Egolatría
Hay -dijo François Truffaut, y dijo bien- dos clases de directores: los que tienen en cuenta al público cuando hacen sus películas y los que prescinden de él. Para los primeros, el cine es un arte del espectáculo; para los segundos, una aventura individual. Un ejemplo del primer tipo de director es Hitchcock; y del segundo Rossellini. Pero Federico Fellini -el que merece la pena, que es el de 8 y V2 hacia atrás, porque el otro, salvo los atisbos de Amarcord y algunos otros, es el de un fulminante descenso de la plenitud a la insignificancia- rompe esta buena clasificación del cineasta francés. Fellini entiende, o entendió en su primera época, el cine al mismo tiempo como arte del espectáculo y como aventura individual. Sabía, desde sus comienzos, mucho sobre candilejas, serrín de circo, mundos de barraca y de saltimbanquis. Pero todo esto, convirtiendo poco a poco, inexorablemente, en una forma de vida y en un vehículo de expresión lírica muy personal.
Fellini hace volatines y melodramas como forma de contarnos sus memorias más íntimas. Se convierte a si mismo en espectáculo. Y 8 y 1/2 es el filme donde con más perfección y menos forzamiento alcanza esta síntesis.

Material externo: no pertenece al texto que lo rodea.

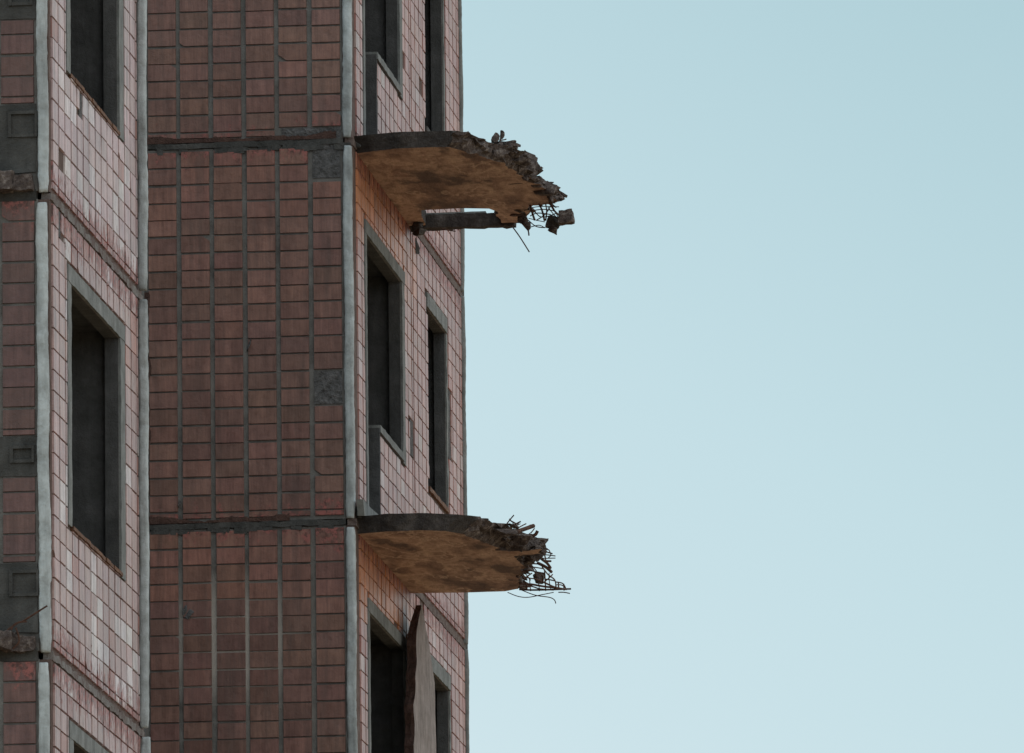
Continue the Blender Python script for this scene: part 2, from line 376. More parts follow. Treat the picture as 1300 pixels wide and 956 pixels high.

He hablado de dos etapas en el cine de Fellini, una importante y otra insignificante. Es una simplificación, pero sirve en sus líneas fundamentales para expresar en trazos gruesos una verdad bastante sutil. La carrera inicial de Fellini, materializada en I vitelloni, La strada, Las noches de Cabiria, Almas sin conciencia y La dolce vita, es una escalada brillantísima, desbordante de inventiva, hacia la maestría narrativa, entendida ésta como la posesión de un estilo, es decir de una manera de hablar propia, inimitable y adecuada a lo que se tiene que contar a los otros.
Esta maestría indiscutible le llega a Fellini con su 8 y 1/2 que es la culminación de un proceso personal, en el que cada una de las películas citadas es un escalón hacia arriba, hacia esta cumbre. Pero el cineasta italiano, desde esta cumbre alcanzada en 1963, no hizo en adelante otra cosa que bajar y bajar, hasta las mediocres hondonadas de sus últimas, algunas de ellas literalmente penosas, películas. Hay una hipótesis según la cual Fellini dio tanto de sí en 8 y 1/2 que se vació. No es descabellada.
Surgió Fellini del yermo de los últimos residuos del neorrealismo italiano, pero no se quedó en ellos, como otros muchos cineastas de su generación, sino que se elevó desde el prosaísmo hacia el lirismo más audaz del cine italiano de la posguerra. Fue su carrera, en este sentido, sólo en este, similar a la de Pasolini, pues desde otros ángulos se trata de obras casi opuestas.
8 y 1/2 es un monodrama. Trata de una sola cosa: de Fellini, de su Yo mayúsculo, capaz de proponerse a sí mismo como ombligo del mundo con la mayor naturalidad. Es 8 y 1/2 la obra de un maestro de la exhibición, capaz de practicarla sin el menor recato. Para Fellini, como para Buñuel (véase suplemento ARTES de hoy en EL PAIS), la imaginación es siempre inocente. No hay culpa ni exageración en ella. Su modo natural de expresarse es la desmesura, la desvergüenza y la exageración. Y no se trata sólo de afición literaria a la hipérbole, sino de una segunda, o primera, naturaleza. 8 y 1/2, que en cualquier otro cineasta sería un disparate insostenible, en las manos de Fellini adquiere una coherencia desarmante. Fellini, que se formó en la pequeña moralina de los neorrealistas, hizo, en este fascinante filme, un sorprendente ejercicio de destrucción del moralismo. Las consecuencias de su audacia, ya presagiada por La dolce vita fueron de gran trascendencia. 8 y 1/2 es un punto sin retorno del cine europeo, una especie de película-eje, cuyo valor hay que medir en relación con las servidumbres de que libró al cine de su tiempo y con la libertad que proporcionó al cine posterior a el. Una buena parte del cine actual nace en 8 y 1/2. Otra se acaba allí.